== Dataset records ==
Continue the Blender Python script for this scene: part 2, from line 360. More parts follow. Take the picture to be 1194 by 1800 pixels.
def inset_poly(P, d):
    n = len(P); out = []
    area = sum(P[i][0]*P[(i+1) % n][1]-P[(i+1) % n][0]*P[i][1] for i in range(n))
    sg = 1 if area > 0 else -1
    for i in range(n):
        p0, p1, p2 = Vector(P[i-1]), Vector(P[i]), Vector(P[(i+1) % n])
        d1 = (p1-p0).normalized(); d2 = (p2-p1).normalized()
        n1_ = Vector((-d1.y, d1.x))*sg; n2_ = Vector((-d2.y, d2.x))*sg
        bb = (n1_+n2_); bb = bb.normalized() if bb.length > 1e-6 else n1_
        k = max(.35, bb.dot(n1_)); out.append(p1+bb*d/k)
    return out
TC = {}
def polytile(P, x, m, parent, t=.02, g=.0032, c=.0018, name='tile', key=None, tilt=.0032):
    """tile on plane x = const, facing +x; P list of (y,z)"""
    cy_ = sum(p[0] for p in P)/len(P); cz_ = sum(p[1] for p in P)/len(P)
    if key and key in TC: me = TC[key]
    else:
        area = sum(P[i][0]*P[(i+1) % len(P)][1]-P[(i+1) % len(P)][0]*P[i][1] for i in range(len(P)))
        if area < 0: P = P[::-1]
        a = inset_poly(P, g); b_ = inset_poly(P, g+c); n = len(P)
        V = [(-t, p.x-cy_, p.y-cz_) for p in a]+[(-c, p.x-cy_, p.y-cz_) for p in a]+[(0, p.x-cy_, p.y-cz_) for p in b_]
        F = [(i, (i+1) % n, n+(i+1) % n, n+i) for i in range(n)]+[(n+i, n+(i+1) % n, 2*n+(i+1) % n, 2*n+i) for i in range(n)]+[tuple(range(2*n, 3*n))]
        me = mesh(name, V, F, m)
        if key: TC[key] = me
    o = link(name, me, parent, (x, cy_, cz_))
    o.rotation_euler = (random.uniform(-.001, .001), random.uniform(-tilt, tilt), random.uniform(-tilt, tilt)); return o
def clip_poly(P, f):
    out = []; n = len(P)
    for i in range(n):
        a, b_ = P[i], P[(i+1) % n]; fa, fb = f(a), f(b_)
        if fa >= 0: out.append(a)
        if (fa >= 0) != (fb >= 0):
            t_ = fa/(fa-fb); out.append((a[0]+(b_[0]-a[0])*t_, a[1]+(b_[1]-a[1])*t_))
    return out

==

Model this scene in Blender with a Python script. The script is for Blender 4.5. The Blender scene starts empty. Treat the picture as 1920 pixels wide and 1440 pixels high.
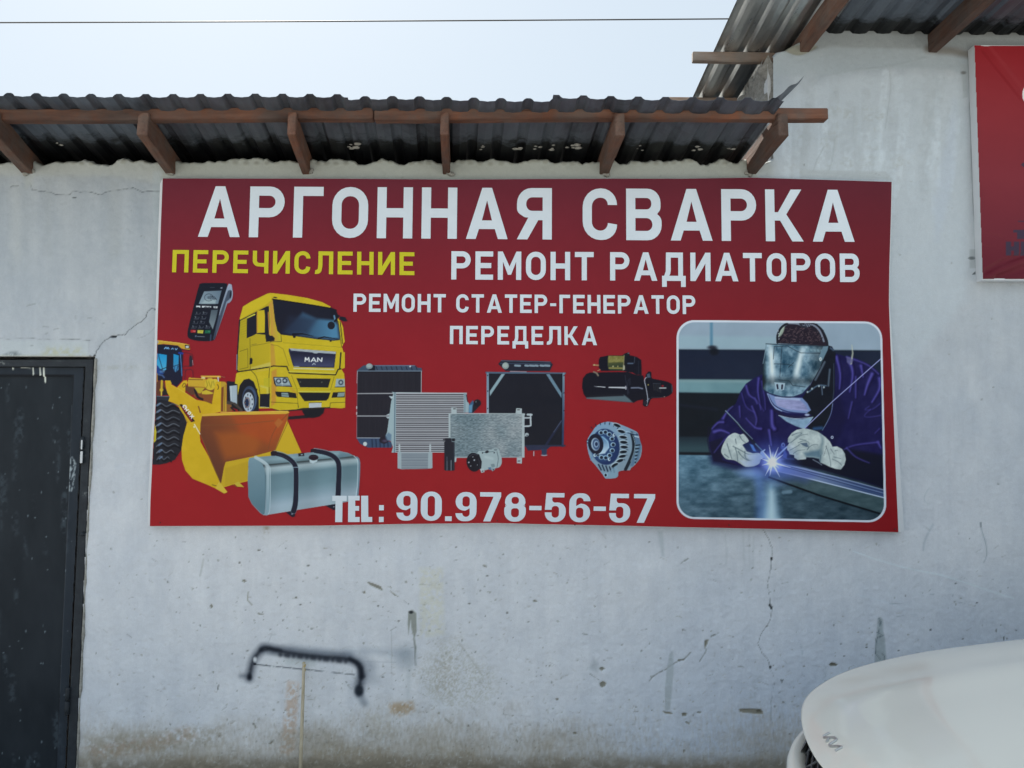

--

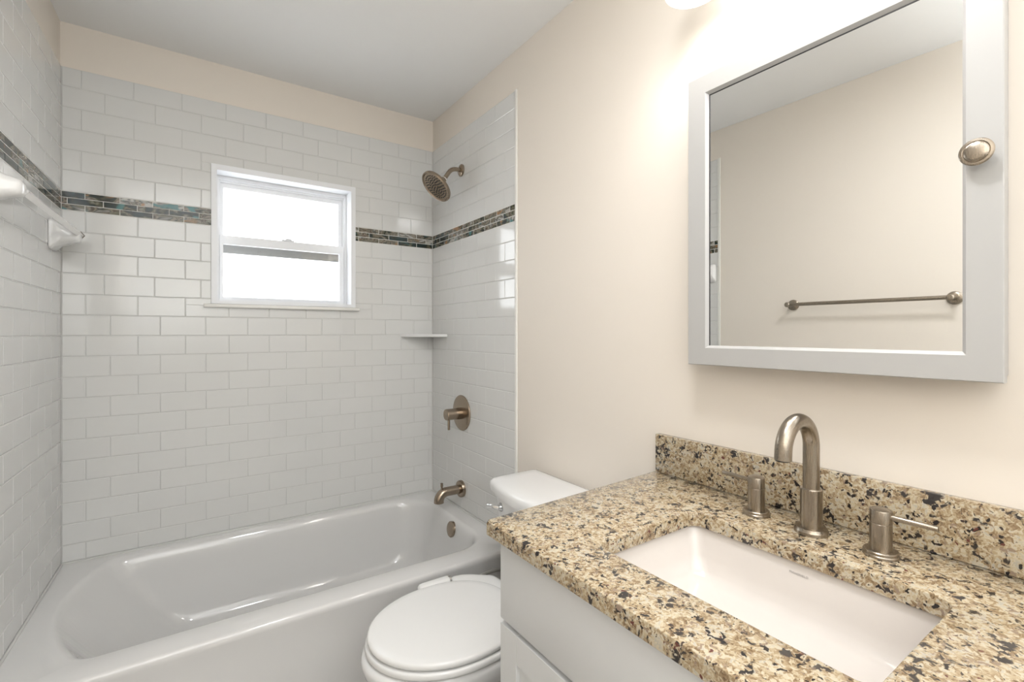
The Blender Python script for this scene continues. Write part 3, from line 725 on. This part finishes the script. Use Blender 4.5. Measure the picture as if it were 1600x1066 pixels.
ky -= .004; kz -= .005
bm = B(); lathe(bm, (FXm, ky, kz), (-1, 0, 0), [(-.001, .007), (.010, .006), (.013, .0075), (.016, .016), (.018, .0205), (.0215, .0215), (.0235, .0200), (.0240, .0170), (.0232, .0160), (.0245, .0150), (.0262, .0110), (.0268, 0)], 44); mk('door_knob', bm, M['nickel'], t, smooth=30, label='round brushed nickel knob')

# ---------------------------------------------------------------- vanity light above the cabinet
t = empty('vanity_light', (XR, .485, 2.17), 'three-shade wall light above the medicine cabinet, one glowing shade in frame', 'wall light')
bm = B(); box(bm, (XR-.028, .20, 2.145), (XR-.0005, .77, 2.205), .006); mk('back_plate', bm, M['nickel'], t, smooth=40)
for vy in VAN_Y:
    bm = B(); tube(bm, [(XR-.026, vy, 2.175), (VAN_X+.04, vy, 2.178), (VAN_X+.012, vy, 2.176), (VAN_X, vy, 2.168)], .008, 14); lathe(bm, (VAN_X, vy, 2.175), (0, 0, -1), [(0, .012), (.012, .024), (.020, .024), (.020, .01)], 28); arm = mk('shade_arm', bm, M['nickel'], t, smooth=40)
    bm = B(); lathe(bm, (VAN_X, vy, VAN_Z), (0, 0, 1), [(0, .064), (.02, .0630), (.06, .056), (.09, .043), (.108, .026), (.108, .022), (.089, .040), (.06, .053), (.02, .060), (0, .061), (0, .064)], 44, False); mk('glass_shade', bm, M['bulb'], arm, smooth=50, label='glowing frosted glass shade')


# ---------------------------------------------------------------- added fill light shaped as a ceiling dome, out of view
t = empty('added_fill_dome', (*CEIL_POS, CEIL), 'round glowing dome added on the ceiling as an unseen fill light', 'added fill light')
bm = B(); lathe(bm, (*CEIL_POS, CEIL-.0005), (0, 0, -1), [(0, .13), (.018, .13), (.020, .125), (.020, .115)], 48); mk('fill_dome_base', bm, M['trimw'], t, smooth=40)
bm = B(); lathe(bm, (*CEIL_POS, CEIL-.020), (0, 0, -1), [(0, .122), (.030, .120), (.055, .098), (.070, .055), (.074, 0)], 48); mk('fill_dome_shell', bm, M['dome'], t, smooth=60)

== Written request ==
Exactly the lines from the line containing "The Blender Python script for this scene continues." to the line containing "brushed nickel knob')", both included, are to be set down; no other line belongs in the answer.

== Answer for the task ==
The Blender Python script for this scene continues. Write part 3, from line 725 on. This part finishes the script. Use Blender 4.5. Measure the picture as if it were 1600x1066 pixels.
ky -= .004; kz -= .005
bm = B(); lathe(bm, (FXm, ky, kz), (-1, 0, 0), [(-.001, .007), (.010, .006), (.013, .0075), (.016, .016), (.018, .0205), (.0215, .0215), (.0235, .0200), (.0240, .0170), (.0232, .0160), (.0245, .0150), (.0262, .0110), (.0268, 0)], 44); mk('door_knob', bm, M['nickel'], t, smooth=30, label='round brushed nickel knob')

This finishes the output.